Read. React. Repeat.

Saturday, June 19, 2004

Blogging about blogging strikes me as hopelessly inbred. But I suppose you should devote at least a little time to form and craft, especially as it relates to the capabilities and formats available under your blogging tool/content management system.

To wit: Kathryn Cramer is frustrated with the top-down format of blog posting, especially the lack of easy intra-blog cross-linking and presentation. A discussion on this with Whump led to a rough idea structure:
1. As you write, you put sections of a post in DIVs with unique ids...

2. You link between the divs.

3. When displaying the page, your onload handler sets the proper initial state for showing and hiding the divs, and binds onclick events that show and and hide.

4. The reader then bounces around the long post as if it were a little Hypercard or WML stack.
This is the sort of thing I'd have to see actually applied in order to get, but as I'm comprehending it, this makes longer blog posts somewhat more interesting to read and understand. A 3,000-word post, depending on topic, amount of linkage and blockquoting (Cramer cites this post as the reason for exploring alternative structure), might have a better presentation if the reader were able to hyperlink-jump to different portions of it, instead of scrolling up and down.

I don't know how much of this extends to overall cross-linking within a blog--that is, linking back to older posts. I do that a lot, as I tend to revisit topic areas. It's sometimes a chore, especially since I can't categorize entries on Blogger; but even if that were available, I'd think it would still be something dependent upon my memory of having written about it before (aided by this blog's search engine).

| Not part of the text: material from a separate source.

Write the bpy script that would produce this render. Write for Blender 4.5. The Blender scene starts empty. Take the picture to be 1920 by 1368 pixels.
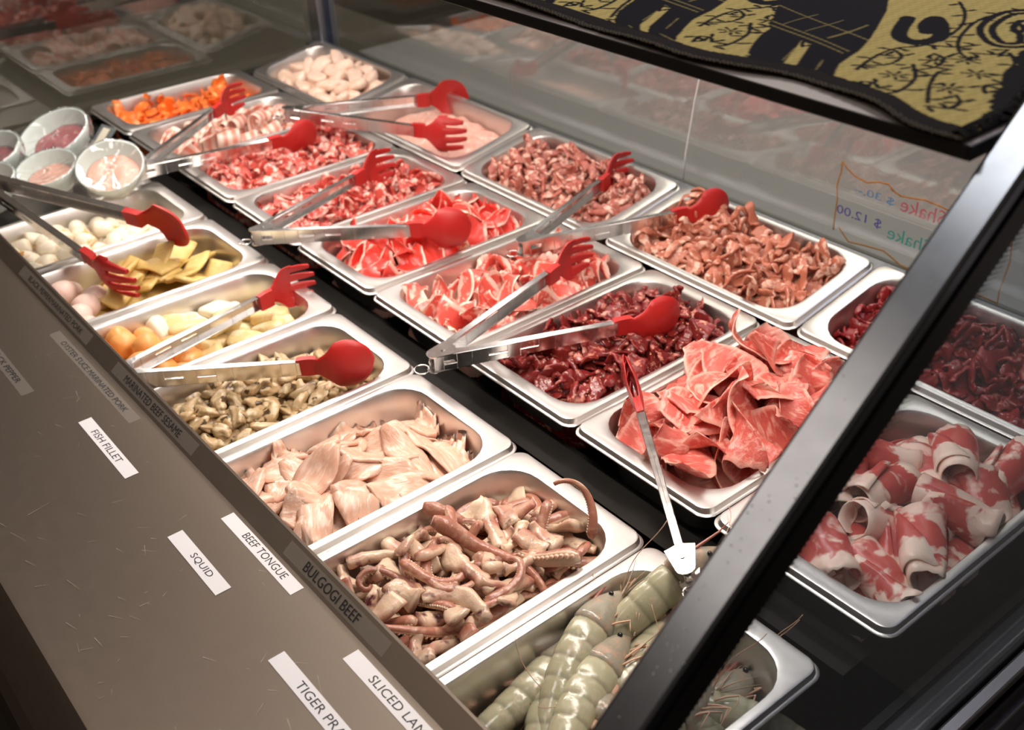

I've been thinking lately of making use of the trackback utility here to provide links on older post that lead to later follow-ups. There would be cross-linking in any case, but unlike now, where there's no indication on the older posts that something new has been written, a trackback entry would provide a link to a forwarded section of the blog to read further. I know Technorati might be useful for this (when Technorati is actually running smoothly--it seems to conk out at least three or four times a day, in my experience), but this would be a more integrated solution. Might be worth more thought here.